There is a vague excitement of the social self more general than any particular emotion or sentiment. Thus the mere presence of people, a “sense of other persons,” as Professor Baldwin says, and an awareness of their observation, often causes a vague discomfort, doubt, and tension. One feels that there is a social image of himself lurking about, and not knowing what it is he is obscurely alarmed. Many people, perhaps most, feel more or less agitation and embarrassment under the observation of strangers, and for some even sitting in the same room with unfamiliar or uncongenial people is harassing and exhausting. It is well known, for instance, that a visit from a stranger would often cost Darwin his night’s sleep, and many similar examples could be collected from the records of men of letters. At this point, however, it is evident that we approach the borders of mental pathology.

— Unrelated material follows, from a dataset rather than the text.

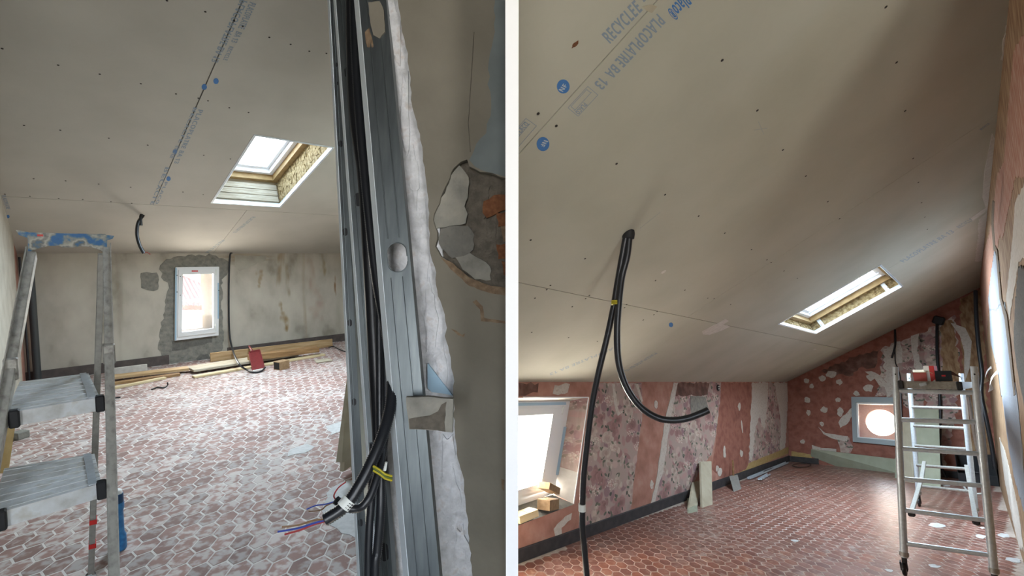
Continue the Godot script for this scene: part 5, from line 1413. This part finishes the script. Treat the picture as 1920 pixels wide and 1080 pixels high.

Possibly some will think that I exaggerate the importance of social self-feeling by taking persons and periods of life that are abnormally sensitive. But I believe that with all normal and human people it remains, in one form or another, the mainspring of endeavor and a chief interest of the imagination throughout life. As is the case with other feelings, we do not think much of it so long as it is moderately and regularly gratified. Many people of balanced mind and congenial activity scarcely know that they care what others think of them, and will deny, perhaps with indignation, that such care is an important factor in what they are and do. But this is illusion. If failure or disgrace arrives, if one suddenly finds that the faces of men show coldness or contempt instead of the kindliness and deference that he is used to, he will perceive from the shock, the fear, the sense of being outcast and helpless, that he was living in the minds of others without knowing it, just as we daily walk the solid ground without thinking how it bears us up. This fact is so familiar in literature, especially in modern novels, that it ought to be obvious enough. The works of George Eliot are particularly strong in the exposition of it. In most of her novels there is some character like Mr. Bulstrode in “Middlemarch” or Mr. Jermyn in “Felix Holt,” whose respectable and long-established social image of himself is shattered by the coming to light of hidden truth.